Chapter 2 Changing Advertisement

Chapter 1で紹介したのはアメリカと日本の典型的な広告の例だが、時代と共に広告は変化しつつある。Chapter 2では最近の傾向について紹介する。第一に、アメリカでは日本のようなイメージを使用した広告が増加している。商品の説明をほとんどせず、映像でメッセージを伝える広告や、芸能人を起用する広告にアメリカ人の注目が集まっている。しかし、日本のものと比べると露骨な表現や否定的な表現をしているものが多い。また、ある事項を日常慣れ親しんだ連関からずらすことによって、見慣れぬものにする「異化作用」を用いるイメージ広告がほとんどである。第二に、日本でアメリカのような比較・挑発型の広告が増えている。日本人の集団意識からタブーとされてきたこの手法であるが、日本人にとっては新鮮に感じるのかもしれない。第三に、日本でストーリー性のあるCMが増えている。ストーリーは商品とはほとんど関係が無いものが多いが、ストーリーの展開は消費者を惹きつけ、話題を呼んでいる。日本人にとって話題性と購買意欲は切り離せない。第四に、日本のCMに出演するハリウッド俳優が増えている。海外では芸能人がCMに出演することは金儲けのためであり、CMに出演する芸能人は落ち目であるという否定的な考え方が根付いているが、日本は例外である。豪華なハリウッド俳優がCMに出演し、あえて三枚目の役をすることで、日本人は彼らに親近感を抱くようだ。

Chapter 3 Survey

日本人21名、外国人21名(中国人、ドイツ人、アメリカ人、韓国人、スゥエーデン人、フランス人、トルクメニスタン人、インドネシア人)に広告に関するアンケートを行い、異文化を持つ人々が実際にChapter 1・2で述べたような異なるコミュニケーションスタイルを持っているのかどうかを試す。
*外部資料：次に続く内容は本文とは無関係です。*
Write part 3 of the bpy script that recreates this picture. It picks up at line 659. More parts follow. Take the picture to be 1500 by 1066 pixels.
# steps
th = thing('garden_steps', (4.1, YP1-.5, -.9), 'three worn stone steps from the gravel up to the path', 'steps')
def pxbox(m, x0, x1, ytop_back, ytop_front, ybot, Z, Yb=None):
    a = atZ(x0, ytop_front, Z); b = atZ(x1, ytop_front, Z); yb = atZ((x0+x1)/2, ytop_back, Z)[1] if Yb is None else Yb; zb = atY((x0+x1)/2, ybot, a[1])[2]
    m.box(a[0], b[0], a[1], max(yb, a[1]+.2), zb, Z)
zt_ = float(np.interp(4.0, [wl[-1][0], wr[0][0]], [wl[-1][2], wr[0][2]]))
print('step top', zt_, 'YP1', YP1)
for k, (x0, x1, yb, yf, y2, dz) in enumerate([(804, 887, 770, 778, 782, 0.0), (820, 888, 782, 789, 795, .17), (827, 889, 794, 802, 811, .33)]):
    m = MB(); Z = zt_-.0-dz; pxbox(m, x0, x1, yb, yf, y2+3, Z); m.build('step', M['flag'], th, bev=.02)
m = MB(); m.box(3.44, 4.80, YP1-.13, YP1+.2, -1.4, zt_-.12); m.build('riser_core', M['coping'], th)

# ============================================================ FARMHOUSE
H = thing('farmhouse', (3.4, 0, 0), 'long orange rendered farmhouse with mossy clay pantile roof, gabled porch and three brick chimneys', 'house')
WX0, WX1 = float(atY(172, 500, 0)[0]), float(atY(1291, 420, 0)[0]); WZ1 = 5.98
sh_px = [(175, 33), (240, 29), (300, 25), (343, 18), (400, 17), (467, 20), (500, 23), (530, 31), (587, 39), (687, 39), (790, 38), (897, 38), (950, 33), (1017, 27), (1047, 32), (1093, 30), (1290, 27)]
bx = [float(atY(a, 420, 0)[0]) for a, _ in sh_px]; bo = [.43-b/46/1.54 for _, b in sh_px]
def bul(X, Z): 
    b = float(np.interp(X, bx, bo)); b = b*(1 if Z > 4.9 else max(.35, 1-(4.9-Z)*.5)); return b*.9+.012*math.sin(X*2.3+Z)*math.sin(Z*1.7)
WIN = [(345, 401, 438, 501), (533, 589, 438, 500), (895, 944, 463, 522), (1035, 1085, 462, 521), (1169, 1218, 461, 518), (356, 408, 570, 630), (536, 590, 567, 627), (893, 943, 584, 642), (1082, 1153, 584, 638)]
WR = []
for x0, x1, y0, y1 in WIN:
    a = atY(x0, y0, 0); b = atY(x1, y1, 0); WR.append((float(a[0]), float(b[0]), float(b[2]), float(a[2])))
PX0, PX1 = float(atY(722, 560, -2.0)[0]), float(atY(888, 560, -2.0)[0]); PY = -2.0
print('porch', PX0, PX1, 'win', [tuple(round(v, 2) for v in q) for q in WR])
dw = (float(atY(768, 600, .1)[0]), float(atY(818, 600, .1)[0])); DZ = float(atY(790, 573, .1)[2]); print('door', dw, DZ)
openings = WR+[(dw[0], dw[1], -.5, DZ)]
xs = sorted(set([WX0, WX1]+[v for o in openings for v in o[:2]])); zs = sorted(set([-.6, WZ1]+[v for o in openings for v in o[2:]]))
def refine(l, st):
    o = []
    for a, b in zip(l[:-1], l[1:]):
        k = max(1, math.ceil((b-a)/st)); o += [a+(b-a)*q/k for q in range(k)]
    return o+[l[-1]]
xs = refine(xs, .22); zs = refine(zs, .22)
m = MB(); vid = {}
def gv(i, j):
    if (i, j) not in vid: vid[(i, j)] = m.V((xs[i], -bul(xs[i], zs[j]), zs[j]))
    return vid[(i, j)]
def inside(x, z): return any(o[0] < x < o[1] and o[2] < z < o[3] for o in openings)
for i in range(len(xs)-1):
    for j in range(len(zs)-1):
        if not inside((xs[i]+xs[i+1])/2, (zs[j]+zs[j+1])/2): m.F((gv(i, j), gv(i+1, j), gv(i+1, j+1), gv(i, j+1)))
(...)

結果としては、予想通り、日本、中国、韓国などの高コンテクスト文化に属している国民は芸能人が起用されているイメージ広告を好み、アメリカ人を代表とする低コンテクスト文化に属している国民は芸能人を起用したイメージ広告に左右されないことが分かった。また、日本の広告は過度に美しく見せたり、効果音を多用したりするため、大仰すぎる印象を受ける外国人もいるようだ。予想外だったことは、この調査でアメリカ人やヨーロッパ人は比較・挑発型の広告を好む傾向があったが、これらのタイプの広告にユーモアを見出す日本人がいたことである。アンケートの最後には高コンテクストで異化作用を用いた広告が読み取れるかを試したが、日本人に正解率が多かった。日本人はやはりイメージから文脈をとらえることに長けているようである。

Conclusion

広告はメッセージを伝える媒介であり、間接的コミュニケーションのための手段である。ところが、伝え方は自己意識、空間意識、思考過程、価値観などによって構成される文化によって違ってくる。日本人は和の精神が根付いた相互依存的な世界で生活しているため、全体像や抽象的な概念をとらえることに長けており、間接的表現をする傾向がある。一方、アメリカは個人主義社会であり、自己表現をすることが生きるために不可欠である。そのため、アメリカ人は分析的思考を発達させ、全体よりも部分的な把握に長けており、直接的表現をする傾向がある。これらの特徴1つ1つは、1つの文化を構築するに当たって全て関連している。異文化理解のためには自身の文化と相手の文化を理解することが不可欠であり、生活に根付いている広告は文化を学ぶための身近で有効な手段となる。広告はこれからも人々のコミュニケーションツールとして在り続け、異文化理解はますます重要なものとなるだろう。